Bonds: buyback hopes buoy BAA; indices weaken

07 Jun, 2006

BAA's debt rallied on Tuesday, as bondholders shrugged off a take-over bid amid speculation any new owner of the world's largest airport operator would buy bonds back at full cost once a take-over is completed.
In the wider market, Europe's main credit default swap indexes were sapped by falling equity markets, which were weakening as US shares opened marginally lower and nagging interest rate worries continued to hinder European stocks. BAA agreed to a 10.1 billion pound ($18.9 billion) take-over bid from a consortium led by Spain's Grupo Ferrovial, rejecting a higher offer from Goldman Sachs.
But debt investors bet that "change of control" clauses in the company's 2012, 2018 and 2023 bonds would be triggered if a rating agency downgraded BAA to "junk" status within 90 days of a take-over.
BAA agreed to include the clauses into the terms of the newly sold bonds earlier this year after news of Ferrovial's interest emerged.
Five-year credit default swaps on BAA tightened some 7 basis points to be bid at 39 basis points, a trader said, meaning it costs 39,000 euros a year to insure 10 million euros of the company's debt against default.
"There's a rumour circulating that there's no downgrade risk and they're going to retire all the debt and issue new bonds ... so that's why everybody's rushing to buy bonds," he said.
The spread on the 2012 bonds tightened about 15 basis points to 53.5 basis points over government bonds, a second trader said, and the 2018 bonds' spread tightened 18 basis points to 79 basis points.

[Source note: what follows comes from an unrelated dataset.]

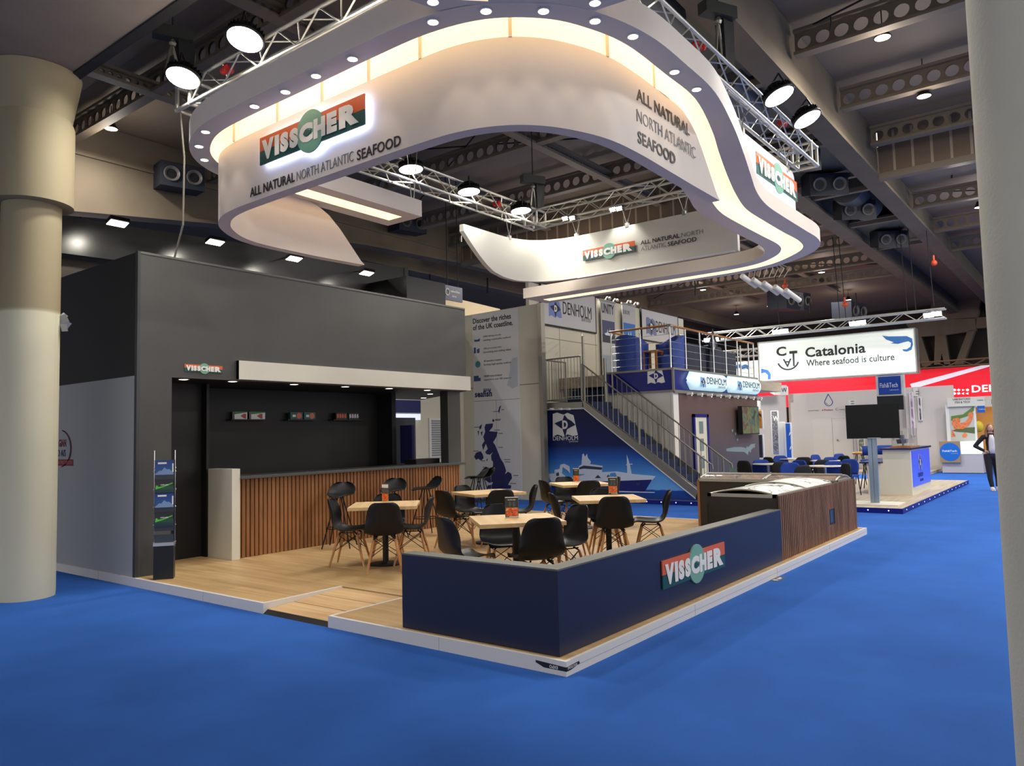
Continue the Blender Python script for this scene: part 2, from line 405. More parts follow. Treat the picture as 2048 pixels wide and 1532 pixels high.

The remaining $6.9 billion of BAA bonds not covered by the most recent clauses also rallied, as investors bet any action taken over the protected bonds would apply across the board.
In the wider market, the iTraxx Crossover index, made up mainly of high-yield credits, widened 7 basis points, bid at 262 basis points, while the iTraxx Europe index of 125 investment-grade credits was about 1 basis point wider, bid at 32 basis points, an index trader said.
The FTSEurofirst 300 stood 1.6 percent lower by 1501 GMT at 1284.27 points, while the Dow Jones Industrials dipped below 11,000 points for the first time since March 10. Syndicate bankers were working on a slew of new bond sales.
Dutch gas network operator Nederlandse Gasunie plans to sell a 10-year bond of at least 500 million euros this week, two officials at banks managing the sale said, priced to yield 11 to 14 basis points over mid-swaps.
One of the officials said Gasunie could also sell a smaller 15-year euro bond, depending on investor appetite. Officials at the lead managing banks also announced deals from French retailer PPR; Volkswagen Bank; Finnish utility Fortum, and French securities firm Oddo & Cie.
And British property group Hammerson will wrap up investor roadshows for its planned benchmark-sized euro bond on Thursday, a banker familiar with the deal said.
Meanwhile, Spain's Telefonica plans to follow its euro and sterling bond sale earlier this year - which was Europe's largest telecoms bond sale in three years - with the sale of $4 billion of dollar bonds in a four-part deal.
Five-year credit default swaps on Telefonica rose 2 basis points to 41 basis points, a telecoms trader said.
The dollar bond sale is also to help refinance Telefonica's 17.7 billion pound purchase of UK mobile operator O2. It will include a three-year floating rate note (FRN) and five-, 10- and 30-year fixed-rate bonds, lead managers Citigroup, Credit Suisse, Deutsche Bank and Lehman Brothers said.